Some owners may wish to explore additional wordings where the emission allowances are to be put into an escrow account by charterers in advance based on reasonable pre-estimates or the quantity of Charterers’ bunkers on board. The escrow account could also be used to hold the emission allowances in the event of disputed off-hire periods, pending settlement, a judgment, or an arbitration award.

Conflicting provisions

Starting with the words “[n]otwithstanding any other provision in this Charter Party…”, the clause is designed to take priority over any other conflicting provisions.

In recent months, we have seen amendments being made to standard form charters and inclusion of references to reimbursement of charges, costs and/or fees that owners may incur in relation to compliance with environmental regulations as a result of charterers’ instructions. We can understand the aim of such clauses, particularly when charterparties were being agreed at a time with no standard published clauses to cover environmental costs. When using an ETS allowance clause, parties should ensure that the intended priority of any negotiated terms is made clear to avoid arguments over conflicting provisions.

ETS – EMISSION TRADING SCHEME ALLOWANCES CLAUSE FOR TIME CHARTER PARTIES 2022

Notwithstanding any other provision in this Charter Party, the Owners and the Charterers (the “Parties” and each individually a “Party”) agree as follows:

“Emission Allowances” means an allowance, credit, quota, permit or equivalent, representing a right of a vessel to emit a specified quantity of greenhouse gas emissions recognised by the Emission Scheme.

“Emission Scheme” means a greenhouse gas emissions trading scheme which for the purposes of this Clause shall include the European Union Emissions Trading System and any other similar systems imposed by applicable lawful authorities that regulate the issuance, allocation, trading or surrendering of Emission Allowances.

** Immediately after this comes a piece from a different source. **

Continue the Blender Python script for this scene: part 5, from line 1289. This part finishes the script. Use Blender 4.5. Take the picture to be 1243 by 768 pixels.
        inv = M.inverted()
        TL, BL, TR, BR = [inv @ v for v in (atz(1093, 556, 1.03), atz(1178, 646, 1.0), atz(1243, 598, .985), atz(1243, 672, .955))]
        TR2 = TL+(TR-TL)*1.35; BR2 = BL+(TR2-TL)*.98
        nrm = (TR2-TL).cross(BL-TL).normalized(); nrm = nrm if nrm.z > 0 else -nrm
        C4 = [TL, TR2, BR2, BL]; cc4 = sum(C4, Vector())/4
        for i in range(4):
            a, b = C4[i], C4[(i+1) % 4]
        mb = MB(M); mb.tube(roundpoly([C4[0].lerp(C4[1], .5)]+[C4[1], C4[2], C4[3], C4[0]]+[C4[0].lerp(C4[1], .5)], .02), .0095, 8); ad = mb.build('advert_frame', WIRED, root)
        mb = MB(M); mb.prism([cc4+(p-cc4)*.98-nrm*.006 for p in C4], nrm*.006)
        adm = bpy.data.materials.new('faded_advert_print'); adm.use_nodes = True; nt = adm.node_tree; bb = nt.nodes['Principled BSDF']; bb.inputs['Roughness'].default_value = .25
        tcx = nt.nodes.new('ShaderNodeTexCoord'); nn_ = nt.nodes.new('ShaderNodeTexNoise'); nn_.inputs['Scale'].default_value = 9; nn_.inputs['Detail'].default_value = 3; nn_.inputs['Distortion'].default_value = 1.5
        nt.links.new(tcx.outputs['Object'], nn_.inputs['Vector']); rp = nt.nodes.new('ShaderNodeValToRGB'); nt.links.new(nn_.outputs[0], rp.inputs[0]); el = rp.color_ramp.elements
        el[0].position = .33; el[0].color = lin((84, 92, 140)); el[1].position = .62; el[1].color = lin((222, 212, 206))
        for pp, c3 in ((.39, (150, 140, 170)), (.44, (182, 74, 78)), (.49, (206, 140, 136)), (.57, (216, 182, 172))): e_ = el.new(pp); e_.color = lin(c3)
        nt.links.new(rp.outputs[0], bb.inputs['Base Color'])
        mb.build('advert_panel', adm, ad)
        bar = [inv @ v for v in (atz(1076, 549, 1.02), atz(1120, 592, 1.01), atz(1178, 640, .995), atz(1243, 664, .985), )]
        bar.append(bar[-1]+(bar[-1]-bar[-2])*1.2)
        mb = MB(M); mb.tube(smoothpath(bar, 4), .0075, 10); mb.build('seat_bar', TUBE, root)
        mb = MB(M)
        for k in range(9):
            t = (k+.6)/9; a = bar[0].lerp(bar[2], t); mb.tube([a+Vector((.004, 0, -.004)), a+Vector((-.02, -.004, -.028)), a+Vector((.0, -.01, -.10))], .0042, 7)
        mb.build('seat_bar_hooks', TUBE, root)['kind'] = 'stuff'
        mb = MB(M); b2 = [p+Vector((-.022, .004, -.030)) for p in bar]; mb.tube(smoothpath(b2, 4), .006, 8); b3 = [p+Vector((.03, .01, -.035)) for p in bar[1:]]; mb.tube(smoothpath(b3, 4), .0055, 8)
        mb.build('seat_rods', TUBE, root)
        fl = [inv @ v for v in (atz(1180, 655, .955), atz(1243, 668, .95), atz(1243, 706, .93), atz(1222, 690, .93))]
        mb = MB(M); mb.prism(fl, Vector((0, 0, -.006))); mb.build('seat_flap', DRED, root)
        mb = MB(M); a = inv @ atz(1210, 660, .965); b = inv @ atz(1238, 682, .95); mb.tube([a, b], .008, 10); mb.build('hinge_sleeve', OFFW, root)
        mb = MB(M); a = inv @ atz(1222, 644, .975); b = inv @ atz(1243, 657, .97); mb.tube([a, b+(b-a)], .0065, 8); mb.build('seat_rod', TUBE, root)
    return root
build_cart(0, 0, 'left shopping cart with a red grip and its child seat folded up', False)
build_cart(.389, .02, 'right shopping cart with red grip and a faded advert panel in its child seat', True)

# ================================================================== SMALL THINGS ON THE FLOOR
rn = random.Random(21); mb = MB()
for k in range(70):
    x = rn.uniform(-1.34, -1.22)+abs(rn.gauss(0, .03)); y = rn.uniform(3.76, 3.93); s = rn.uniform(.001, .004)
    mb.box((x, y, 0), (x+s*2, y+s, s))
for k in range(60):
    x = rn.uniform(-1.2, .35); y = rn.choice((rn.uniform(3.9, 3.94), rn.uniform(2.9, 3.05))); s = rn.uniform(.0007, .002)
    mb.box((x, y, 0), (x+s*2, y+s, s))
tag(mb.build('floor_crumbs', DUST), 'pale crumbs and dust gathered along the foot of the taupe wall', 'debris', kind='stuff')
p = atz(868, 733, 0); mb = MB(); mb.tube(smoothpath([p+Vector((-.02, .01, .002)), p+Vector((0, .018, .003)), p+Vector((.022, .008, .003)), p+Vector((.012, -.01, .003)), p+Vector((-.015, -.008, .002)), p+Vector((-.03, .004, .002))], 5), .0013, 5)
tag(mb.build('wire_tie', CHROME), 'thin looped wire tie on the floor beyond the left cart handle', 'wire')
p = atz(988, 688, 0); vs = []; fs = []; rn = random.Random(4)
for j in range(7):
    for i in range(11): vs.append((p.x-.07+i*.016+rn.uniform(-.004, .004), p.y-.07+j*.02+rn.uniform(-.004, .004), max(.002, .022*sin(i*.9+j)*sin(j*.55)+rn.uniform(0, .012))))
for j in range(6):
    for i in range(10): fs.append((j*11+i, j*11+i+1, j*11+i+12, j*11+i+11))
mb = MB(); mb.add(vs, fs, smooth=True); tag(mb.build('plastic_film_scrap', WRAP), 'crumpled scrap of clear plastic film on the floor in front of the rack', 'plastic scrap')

(a) The Owners and the Charterers shall co-operate and exchange all relevant data and information in a timely manner to facilitate compliance with any applicable Emission Scheme and enable the Parties to calculate the amount of Emission Allowances in respect of the Vessel that must be surrendered to the authorities of the applicable Emission Scheme for the period of the Charter Party.

(b) The Owners shall monitor and report the relevant greenhouse gas emissions of the Vessel for verification by an independent verifier in accordance with the applicable Emission Scheme.

(c) (i) Throughout the Charter Party period the Charterers shall provide and pay for the Emission Allowances corresponding to the Vessel’s emissions under the scope of the applicable Emission Scheme:

(1) Within the first seven (7) days of each month, the Owners shall notify the Charterers in writing of the quantity of Emission Allowances for the previous month; and

(2) No later than fourteen (14) days prior to the expected date of redelivery the Owners shall notify the Charterers in writing of the estimated quantity of Emission Allowances for the final month or part thereof.

(ii) The Owners’ notifications in subclause (c)(i) shall include the relevant calculations and the data used to establish the quantities.

(iii) Within seven (7) days of notification under subclause (c)(i), the quantity of Emission Allowances notified by the Owners above shall be transferred by the Charterers and received into the Owners’ nominated Emission Scheme account. If the estimated quantity of Emission Allowances for the final month or part thereof is higher or lower than the actual quantity calculated by the Owners as at the time and date of redelivery, any difference in Emission Allowances shall be transferred by the Charterers or returned by the Owners, as the case may be, and received into the nominated account of the receiving Party within seven (7) days of written notification from that Party.

(iv) During any period of off-hire, the Charterers shall have the right to offset against any Emission Allowances due or require the Owners to return a quantity of Emission Allowances equivalent to the emissions that the Charterers would otherwise have been responsible for, had the Vessel remained on hire.

(d) If the Charterers fail to transfer any of the Emission Allowances in accordance with subclause (c), the Owners shall, by giving the Charterers’ five (5) days’ notice, have the right to suspend the performance of any or all of their obligations under this Charter Party until such time as the Emission Allowances are received in full by the Owners. Throughout any period of suspended performance under this subclause, the Vessel shall remain on hire and the Owners shall have no responsibility whatsoever for any consequences arising out of the valid exercise of this right. The Owners’ right to suspend performance under this Clause shall be without prejudice to any other rights or claims they may have against the Charterers under this Charter Party.